The Attempt at a Solution

My first response was answer 4. - Three zeroes. I
a) solved for the zeroes on paper
b) graphed it on a graphing calculator
c) realized that a third degree polynomial can have three zeroes
d) answered the next question, asking what the zeroes were, correctly.

Apparently I'm misunderstanding the question though, because answer 4 is not correct. So just what is the question asking? I thought it was simply "how many zeroes does it have", but I guess I'm missing something.

 

[n!kofeyn]

The question asks: How many possible rational zeros does f(x) have? I think it is a bad question though, because the polynomial has a possibly of having 3 zeros, and if I'm not mistaken, all of these zeros could potentially be rational.

 

[Greywolfe1982]

All of the zeroes are rational - I'm going off memory, but I believe they were -4, -2, and 2. Regardless, they were all integers. That's why I'm so confused.

 

[n!kofeyn]

All of the zeroes are rational - I'm going off memory, but I believe they were -4, -2, and 2. Regardless, they were all integers. That's why I'm so confused.

Then it appears that the answer is incorrect.

 

[Tedjn]

It is possible that the question is asking how many different values are possible for a rational root from the rational roots theorem. I agree that it is a poorly worded question.

 

[Greywolfe1982]

So the answer is 5...correct?

 

[Tedjn]

Actually, I remembered that rational roots allows both positive and negative roots, so I would say 10... but who knows how this question is to be interpreted. Five is the closest to any sort of right answer if three isn't correct.

 

[Mark44]

The question might be asking how many rational candidates are there for zeroes in this cubic. If that's the correct interpretation, then the answer is ten. The candidates are $\pm$ 1, $\pm$ 2, $\pm$ 4, $\pm$ 8, and $\pm$ 16.

 

[Greywolfe1982]

Thought about it some more and remembered it's plus or minus, came on here and read what I was thinking.

Thanks guys

 

[HallsofIvy]

As n!kofeyn said, that is a badly worded question. Obviously, a cubic equation cannot have more than 3 zeros and so not more than three possible rational zeros.
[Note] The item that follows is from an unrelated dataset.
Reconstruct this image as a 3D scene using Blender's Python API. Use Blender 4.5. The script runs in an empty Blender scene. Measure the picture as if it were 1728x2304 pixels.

However, there there are 10 rational numbers that, by the rational number theorem, are possible zeros.

 

[Count Iblis]

You can always substitute x = y + p and then obtain other possible rational solutions. The intersection of all these sets of solutions is the correct answer, so I think the correct answer is 3 if there are 3 rational solutions. In fact, you can save a lot of time by shifting your variable. E.g., if you see if x = 1 is a solution you find that:

f(1) = -15

So, x = 1 is not a zero. But this result is nevertheless useful, becaus it is clear that the polynomial g(y) defined as:

g(y) = f(1+y)

has 1 as the coefficient of y^3 and the constant term is

g(0) = f(1) = -15

So, if we apply the Rational Roots Theorem to g(y), we find that the zeroes of g(y) can be:

y = ±1, ±3, ±5,±15

Since g(y) = f(1+y), this means that we need to add 1 to these numbers to obtain the possible rational zeroes of f(x):


x = 0, 2, -2, 4, -4, 6, -14, 16

If you strike out those candidates that are not on the original list, you are left with:


x = 2, -2, 4, -4, 16

If you play the same game with x = -1, you find:

f(-1) = -9

therefore putting y = -1 + x gives the candidates:

y = ±1, ±3, ±9

So,

x = -2, 0, -4, 2, -10, 8

Striking out those candidates that are not on the previous list, leaves us with:

x = -2, -4, 2

Which are the three correct solutions.